Former Chinese Nationalist Party (KMT) legislator Diane Lee’s (李慶安) attorney said the US’ latest explanation of its laws on loss of citizenship backs Lee’s claim that she legally lost her US citizenship when she took public office in Taiwan more than a decade ago.
Lee Yung-jan (李永然) was referring to a Jan. 16 letter from the American Institute in Taiwan’s (AIT) Washington office that stated loss of US citizenship occurs when a citizen “voluntarily commits a statutorily defined potentially expatriating act with the intention of relinquishing US citizenship.”
Lee Yung-jan said Diane Lee’s taking of an oath of allegiance to the Republic of China (ROC) when she took office as a Taipei City councilor in 1994 and her use of her ROC passport to enter and exit the US since then were concrete acts that proved her intent to give up her US citizenship.
PHOTO: CHU PEI-HSIUNG, TAIPEI TIMES
“We believe that the latest AIT letter marks a favorable development in the case,” he said.
Diane Lee’s case is on the agenda of the Central Election Commission’s meeting today. It must decide whether her election to public office prior to last year should be nullified. She was sworn in for a fourth legislative term on Feb. 1 last year.
The following month, however, it was discovered that she had never formally renounced her US citizenship, although she had held public office in Taiwan since 1994.
She resigned on Jan. 8 just as groups of civic organizations were preparing to besiege the legislature to protest its failure to act against her.
The Nationality Act (國籍法) requires public officials holding dual citizenship to surrender their foreign citizenship before assuming public office and to obtain a certificate as proof that they had complied with the act within one year of taking office.
The law also requires that those officials who retain foreign citizenship be removed from their posts.
Calls for Diane Lee to be formally relieved of her seat mounted after US authorities, in response to an inquiry from Taiwan, confirmed late last year that she “has previously been documented as a US citizen with a US passport and that no subsequent loss of US citizenship has been documented.”

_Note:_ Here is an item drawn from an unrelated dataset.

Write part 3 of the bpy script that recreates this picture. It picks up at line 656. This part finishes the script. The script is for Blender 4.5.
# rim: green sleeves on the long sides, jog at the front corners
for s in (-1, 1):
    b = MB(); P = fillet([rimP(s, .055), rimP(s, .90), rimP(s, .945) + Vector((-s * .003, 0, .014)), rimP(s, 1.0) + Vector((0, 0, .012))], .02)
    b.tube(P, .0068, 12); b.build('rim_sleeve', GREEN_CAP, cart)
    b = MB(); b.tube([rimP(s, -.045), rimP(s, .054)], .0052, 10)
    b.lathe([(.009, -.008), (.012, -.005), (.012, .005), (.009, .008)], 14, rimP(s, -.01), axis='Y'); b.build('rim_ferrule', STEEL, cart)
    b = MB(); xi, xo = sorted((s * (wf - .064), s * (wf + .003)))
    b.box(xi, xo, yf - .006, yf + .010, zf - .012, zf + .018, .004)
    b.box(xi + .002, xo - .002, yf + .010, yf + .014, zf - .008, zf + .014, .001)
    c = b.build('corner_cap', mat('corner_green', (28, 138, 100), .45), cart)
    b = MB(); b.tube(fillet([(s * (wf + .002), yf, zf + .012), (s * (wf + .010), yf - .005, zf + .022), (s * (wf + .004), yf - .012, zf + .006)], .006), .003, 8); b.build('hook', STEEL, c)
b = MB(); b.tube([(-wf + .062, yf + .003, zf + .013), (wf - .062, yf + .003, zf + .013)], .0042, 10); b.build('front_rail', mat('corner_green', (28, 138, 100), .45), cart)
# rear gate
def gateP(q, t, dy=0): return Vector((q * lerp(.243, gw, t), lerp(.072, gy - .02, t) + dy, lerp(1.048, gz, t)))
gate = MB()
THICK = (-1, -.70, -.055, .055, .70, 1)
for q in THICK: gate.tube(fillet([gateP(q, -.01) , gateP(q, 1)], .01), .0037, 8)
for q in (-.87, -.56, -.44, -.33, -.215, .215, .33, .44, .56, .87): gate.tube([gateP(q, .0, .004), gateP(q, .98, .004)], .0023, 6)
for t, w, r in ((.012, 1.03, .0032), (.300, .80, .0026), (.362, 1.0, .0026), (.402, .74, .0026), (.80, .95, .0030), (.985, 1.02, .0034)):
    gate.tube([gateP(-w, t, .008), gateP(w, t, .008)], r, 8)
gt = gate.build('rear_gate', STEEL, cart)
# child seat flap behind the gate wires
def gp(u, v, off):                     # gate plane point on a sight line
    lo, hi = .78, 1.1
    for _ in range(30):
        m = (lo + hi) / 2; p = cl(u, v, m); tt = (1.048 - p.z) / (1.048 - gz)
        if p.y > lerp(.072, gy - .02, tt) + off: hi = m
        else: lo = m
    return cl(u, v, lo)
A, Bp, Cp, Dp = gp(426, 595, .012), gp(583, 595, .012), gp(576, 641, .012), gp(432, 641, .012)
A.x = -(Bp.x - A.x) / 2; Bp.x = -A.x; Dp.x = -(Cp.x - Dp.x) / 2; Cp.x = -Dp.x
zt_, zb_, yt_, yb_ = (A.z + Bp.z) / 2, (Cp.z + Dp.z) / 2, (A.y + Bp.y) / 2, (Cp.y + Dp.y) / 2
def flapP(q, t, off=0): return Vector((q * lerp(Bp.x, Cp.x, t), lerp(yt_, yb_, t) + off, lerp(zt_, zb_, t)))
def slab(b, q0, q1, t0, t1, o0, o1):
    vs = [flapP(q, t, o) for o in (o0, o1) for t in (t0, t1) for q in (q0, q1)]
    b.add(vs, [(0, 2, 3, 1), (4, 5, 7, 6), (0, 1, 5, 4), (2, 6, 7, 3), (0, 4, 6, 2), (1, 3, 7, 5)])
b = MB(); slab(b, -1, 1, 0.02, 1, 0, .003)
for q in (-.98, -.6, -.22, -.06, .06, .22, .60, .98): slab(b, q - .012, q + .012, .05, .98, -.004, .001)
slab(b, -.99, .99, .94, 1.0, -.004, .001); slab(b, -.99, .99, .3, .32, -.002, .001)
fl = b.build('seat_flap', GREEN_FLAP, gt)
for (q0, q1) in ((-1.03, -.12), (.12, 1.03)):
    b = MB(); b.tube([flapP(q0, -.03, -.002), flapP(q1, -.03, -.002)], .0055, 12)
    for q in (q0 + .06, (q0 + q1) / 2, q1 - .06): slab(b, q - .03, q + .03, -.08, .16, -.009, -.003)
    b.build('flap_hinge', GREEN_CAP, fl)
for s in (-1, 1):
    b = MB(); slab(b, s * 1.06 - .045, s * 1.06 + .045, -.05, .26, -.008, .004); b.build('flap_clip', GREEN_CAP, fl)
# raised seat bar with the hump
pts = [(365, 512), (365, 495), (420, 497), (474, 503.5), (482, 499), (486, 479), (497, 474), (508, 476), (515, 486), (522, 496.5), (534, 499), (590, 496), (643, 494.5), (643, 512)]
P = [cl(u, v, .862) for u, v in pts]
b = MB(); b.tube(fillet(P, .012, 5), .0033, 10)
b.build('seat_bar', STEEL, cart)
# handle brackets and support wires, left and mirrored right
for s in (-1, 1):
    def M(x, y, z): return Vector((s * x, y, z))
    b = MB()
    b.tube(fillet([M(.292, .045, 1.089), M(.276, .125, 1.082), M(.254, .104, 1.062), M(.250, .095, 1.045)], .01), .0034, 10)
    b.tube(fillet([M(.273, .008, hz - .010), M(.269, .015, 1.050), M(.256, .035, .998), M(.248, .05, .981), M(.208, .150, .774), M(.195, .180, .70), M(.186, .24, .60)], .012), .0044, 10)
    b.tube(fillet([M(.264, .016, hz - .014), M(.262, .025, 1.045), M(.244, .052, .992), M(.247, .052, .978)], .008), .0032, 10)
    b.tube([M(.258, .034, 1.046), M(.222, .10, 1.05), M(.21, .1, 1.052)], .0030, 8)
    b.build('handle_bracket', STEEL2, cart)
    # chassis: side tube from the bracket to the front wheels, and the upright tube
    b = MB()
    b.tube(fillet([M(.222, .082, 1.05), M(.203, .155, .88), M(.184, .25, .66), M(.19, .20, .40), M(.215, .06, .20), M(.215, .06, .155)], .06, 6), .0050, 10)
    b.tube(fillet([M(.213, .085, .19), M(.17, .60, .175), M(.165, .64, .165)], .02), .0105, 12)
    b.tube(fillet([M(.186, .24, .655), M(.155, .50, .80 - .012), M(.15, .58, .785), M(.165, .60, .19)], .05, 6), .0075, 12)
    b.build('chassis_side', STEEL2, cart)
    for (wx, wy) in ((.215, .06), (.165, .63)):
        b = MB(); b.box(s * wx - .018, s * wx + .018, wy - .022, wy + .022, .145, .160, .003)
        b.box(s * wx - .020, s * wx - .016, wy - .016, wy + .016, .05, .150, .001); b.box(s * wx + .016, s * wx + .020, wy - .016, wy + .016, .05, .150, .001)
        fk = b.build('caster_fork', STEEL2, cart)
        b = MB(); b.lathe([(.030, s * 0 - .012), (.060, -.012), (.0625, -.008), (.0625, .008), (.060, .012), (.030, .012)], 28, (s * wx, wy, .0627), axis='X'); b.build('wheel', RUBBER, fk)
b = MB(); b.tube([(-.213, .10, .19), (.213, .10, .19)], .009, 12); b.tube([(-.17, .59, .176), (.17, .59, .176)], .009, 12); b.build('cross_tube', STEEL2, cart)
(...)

But in a letter dated Nov. 22 to Taiwan’s representative office in Washington, AIT managing director Barbara Schrage wrote that US citizens serving in a foreign government “may have committed an expatriating act if they do so with the intent to relinquish their US nationality.”
Schrage wrote that while the US Department of State has not made any determination regarding loss of citizenship for any individual Taiwanese lawmaker, “it could do so based on evidence that he or she committed a potentially expatriating act with the intention of relinquishing US nationality.”
Central Election Commission Secretary-General Teng Tien-yu (鄧天祐) said earlier this week that the commission had asked the US to clarify whether Taiwanese lawmakers or city councilors would automatically lose their status as US citizens once they take an oath of office in Taiwan, and whether they need to apply to relinquish their citizenship or have US authorities invalidate their US citizenship.
In a terse letter dated Jan. 16, Schrage replied that as stated in her previous letter, “loss of US citizenship occurs when a citizen voluntarily commits a statutorily defined potentially expatriating act with the intention of relinquishing US citizenship,” political sources said.
Democratic Progressive Party legislators have filed a complaint with the Taipei District Prosecutors’ Office accusing Lee of forgery and fraud.
They alleged that by holding dual citizenship while in public office, Lee defrauded state coffers of more than NT$100 million (US$2.97 million) in salary as a Taipei City councilor between 1994 and 1998 and as a legislator from 1999 to last month, and they demanded that she return the “illicit gains.”
Lee has been barred from leaving the country pending prosecutorial investigations.